__Work instructions__.
Copy exactly the lines that run from the top of the listing to the line containing "S = bpy.context.scene; COL = S.collection", both ends included, and omit the pictures.

3D scene scripts
* Begin *

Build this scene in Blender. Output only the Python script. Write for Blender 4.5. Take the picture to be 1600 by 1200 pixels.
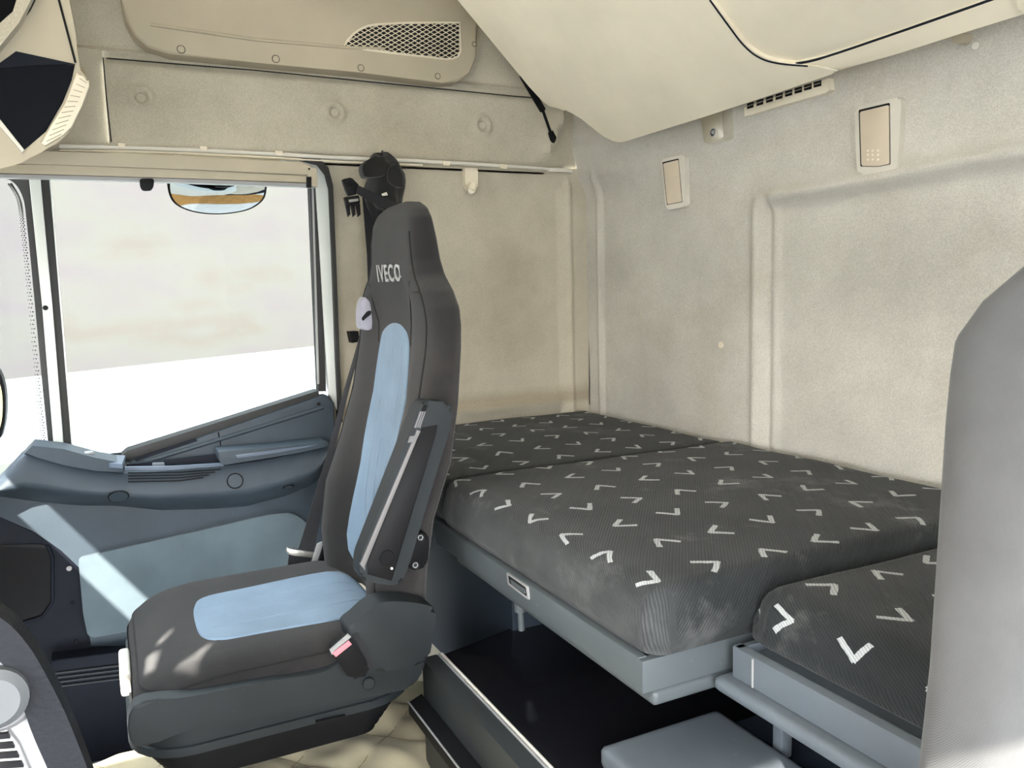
import bpy, bmesh, math, random
import numpy as np
from mathutils import Vector, Matrix, Euler
random.seed(7)
for o in list(bpy.data.objects): bpy.data.objects.remove(o, do_unlink=True)
S = bpy.context.scene; COL = S.collection

# ------------------------------------------------------------------ camera, light, exposure
# Working frame: x = across the cab towards the passenger door, y = towards the rear wall, z = up,
# the eye is the origin.  Blender's y is the negative of this y (done once, in mk()).
YAW, PITCH, ROLL, FPX = 0.45984, 0.115167, 0.0270659, 1275.8
_f = np.array([math.cos(YAW)*math.cos(PITCH), math.sin(YAW)*math.cos(PITCH), -math.sin(PITCH)])
_r = np.array([-math.sin(YAW), math.cos(YAW), 0.0])
_d = np.cross(_f, _r); _d = -_d if _d[2] > 0 else _d
_c, _s = math.cos(ROLL), math.sin(ROLL)
RIGHT, DOWN, FWD = _c*_r+_s*_d, -_s*_r+_c*_d, _f
FL = np.array([1, -1, 1.0])
cam_d = bpy.data.cameras.new('camera'); cam = bpy.data.objects.new('camera', cam_d); COL.objects.link(cam)
cam_d.sensor_width = 36; cam_d.lens = 36*FPX/1600; cam_d.clip_start = 0.02; cam_d.clip_end = 500
R3 = Matrix((RIGHT*FL, -DOWN*FL, -FWD*FL)).transposed()
cam.matrix_world = R3.to_4x4(); S.camera = cam

SUN_DIR = Vector((2.0, -1.0, -1.37)).normalized()
sd = bpy.data.lights.new('sun', 'SUN'); sd.energy = 6.2; sd.angle = math.radians(0.6); sd.color = (1.0, .95, .86)
sun = bpy.data.objects.new('sun', sd); COL.objects.link(sun); sun.rotation_euler = SUN_DIR.to_track_quat('-Z', 'Y').to_euler()
W = bpy.data.worlds.new('sky'); S.world = W; W.use_nodes = True
nt = W.node_tree; bg = nt.nodes['Background']
tc = nt.nodes.new('ShaderNodeTexCoord'); sp = nt.nodes.new('ShaderNodeSeparateXYZ'); rp = nt.nodes.new('ShaderNodeValToRGB')
nt.links.new(tc.outputs['Generated'], sp.inputs[0]); nt.links.new(sp.outputs['Z'], rp.inputs[0]); nt.links.new(rp.outputs[0], bg.inputs[0])
rp.color_ramp.elements[0].position = 0.0; rp.color_ramp.elements[0].color = (1.0, .98, .95, 1)
rp.color_ramp.elements[1].position = 0.8; rp.color_ramp.elements[1].color = (.74, .86, 1.0, 1)
bg.inputs[1].default_value = 6.5
S.view_settings.view_transform = 'Standard'; S.view_settings.look = 'None'
S.view_settings.gamma = 1; S.view_settings.use_curve_mapping = False
S.view_settings.exposure = 1.85
try:
    S.cycles.max_bounces = 10; S.cycles.diffuse_bounces = 6; S.cycles.transparent_max_bounces = 12
except Exception: pass

# ------------------------------------------------------------------ helpers
def ray(px, py): return RIGHT*((px-800)/FPX) + DOWN*((py-600)/FPX) + FWD
def P(px, py, X=None, Y=None, Z=None):
    v = ray(px, py)
    if X is not None: return v*(X/v[0])
    if Y is not None: return v*(Y/v[1])
    return v*(Z/v[2])
def PP(px, py, p0, n):
    v = ray(px, py); return v*(np.dot(p0, n)/np.dot(v, n))
def px_(pts, X): return [P(a, b, X=X) for a, b in pts]
def py_(pts, Y): return [P(a, b, Y=Y) for a, b in pts]
def pz_(pts, Z): return [P(a, b, Z=Z) for a, b in pts]
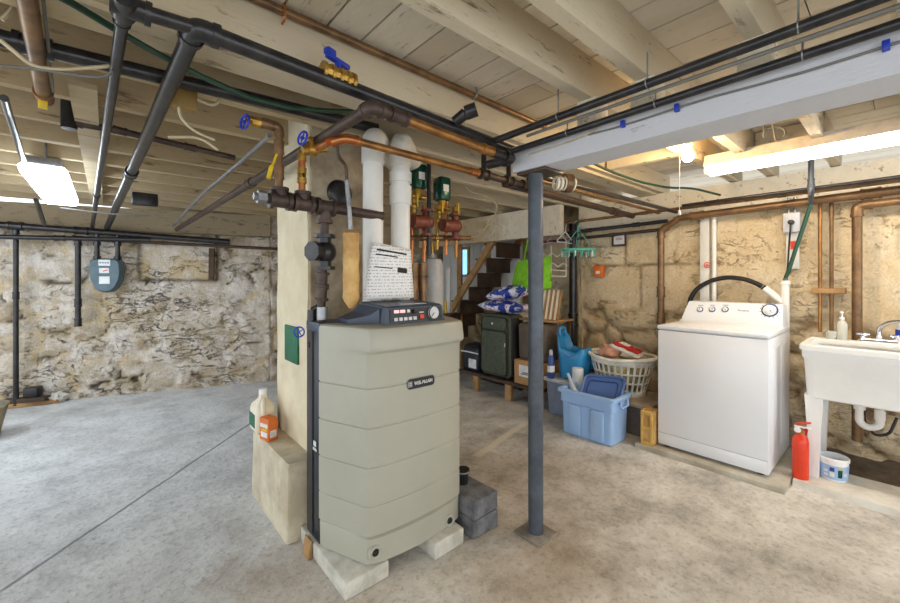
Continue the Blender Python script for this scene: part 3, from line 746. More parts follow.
# riser 1 with gate valve
topz = ony(277, 127, YH).z
r1t = V((cz[0].x, YH, topz)); hv = ony(250, 126, YH - .0)
g = run('manifold_riser', [cz[0] + V((0, 0, .05)), r1t, V((hv.x + .02, YH, topz))], .017, M['darkcopper'], 'brown riser with a blue handwheel, left of the two above the manifold', fit=[cz[0] + V((0, 0, .12)), r1t - V((0, 0, .09)), r1t + V((-.05, 0, 0))], fillet=.03)
vb = V((hv.x + .02, YH, topz)); q = MB(); q.cyl(vb - V((.03, 0, 0)), vb + V((.03, 0, 0)), .022, seg=8); q.cyl(vb, vb + V((-.045, -.02, -.018)), .012, seg=10); vo = q.build('gate_valve', M['brass'], g)
wheel(vb + V((-.045, -.02, -.018)), (-1, -.3, .1), .030, M['blueh'], vo)
q = MB(); q.cyl(r1t + V((-.02, -.03, -.13)), r1t + V((-.06, -.05, -.24)), .005, seg=8); q.cyl(r1t + V((-.045, -.045, -.19)), r1t + V((-.06, -.05, -.245)), .009, seg=8); q.build('lever_handle', M['yellow'], g)
# riser 2 copper with valve
r2t = V((cz[1].x, YH, ony(300, 152, YH).z))
g = run('copper_riser', [cz[1] + V((0, 0, .05)), r2t, r2t + V((.05, -.02, .02)), c0 + V((-.055, .04, -.02))], .016, M['brightcopper'], 'bright copper riser with brass valve and blue handwheel, right of the two above the manifold', fit=[cz[1] + V((0, 0, .12)), r2t + V((0, 0, -.1))], fillet=.03, fm=M['brass'])
vb = ony(313, 150, YH - .03); q = MB(); q.cyl(vb - V((.05, 0, .01)), vb + V((.06, -.01, .02)), .02, seg=8); q.ball(vb, .03); q.cyl(vb, vb + V((-.03, -.05, .035)), .012, seg=10); vo = q.build('gate_valve', M['brass'], g)
wheel(ony(302.5, 138, YH - .06), (-1, -.3, .15), .030, M['blueh'], vo)
# riser to boiler with check valve
rx = cz[2]; g = run('boiler_supply_riser', [rx + V((0, 0, -.06)), V((rx.x, YH + .05, 1.10))], .02, M['ironbrown'], 'dark vertical iron riser with a black flow valve dropping into the left of the boiler', fr=1.6, fit=[V((rx.x, YH, 1.32)), V((rx.x, YH, 1.25))])
zc = ony(321, 252, YH).z
q = MB(); q.ball((rx.x, YH, zc), .054, (1, 1, 1.0)); q.cyl((rx.x, YH, zc - .085), (rx.x, YH, zc - .068), .05, seg=16); q.cyl((rx.x, YH, zc + .068), (rx.x, YH, zc + .085), .05, seg=16); q.cyl((rx.x, YH, zc - .08), (rx.x, YH, zc + .08), .03, seg=16)
q.cyl((rx.x, YH, zc), (rx.x - .07, YH - .03, zc + .0), .04, seg=16); q.cyl((rx.x - .065, YH - .03, zc), (rx.x - .08, YH - .036, zc), .048, seg=8); q.cyl((rx.x, YH, zc), (rx.x - .06, YH, zc + .02), .02, seg=10)
q.build('flow_valve', M['iron'], g)
q = MB(); q.cyl((rx.x, YH + .03, 1.13), (rx.x, YH + .03, 1.19), .026, seg=14); q.build('galvanised_nipple', M['galv'], g)
# drain valve left of the riser
dv = ony(312, 318, 1.93); g = thing('drain_valve', 'small grey valve with a yellow lever and blue wheel beside the chimney', 'valve', dv + V((0, 0, -.05)))
q = MB(); q.cyl(dv + V((0, 0, -.03)), dv + V((0, 0, .04)), .022, seg=12); q.cyl(dv + V((0, 0, .04)), dv + V((.03, -.02, .06)), .014, seg=10); q.cyl(dv + V((-.02, 0, -.13)), dv + V((.03, 0, -.13)), .016, seg=10); q.cyl(dv + V((0, 0, -.03)), dv + V((.01, 0, -.13)), .014, seg=10); q.build('valve_body', M['iron'], g)
q = MB(); q.box((-.008, -.006, -.10), (.01, .006, -.02), .003, mtx=Matrix.Translation(dv + V((-.005, -.03, 0)))); q.build('lever', M['yellow'], g)
wheel(onz(299, 332, (dv.x * SN + dv.y * CS) - .06), (-.5, -.8, 0), .024, M['blueh'], g)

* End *

__Full response__.
Build this scene in Blender. Output only the Python script. Write for Blender 4.5. Take the picture to be 1600 by 1200 pixels.
import bpy, bmesh, math, random
import numpy as np
from mathutils import Vector, Matrix, Euler
random.seed(7)
for o in list(bpy.data.objects): bpy.data.objects.remove(o, do_unlink=True)
S = bpy.context.scene; COL = S.collection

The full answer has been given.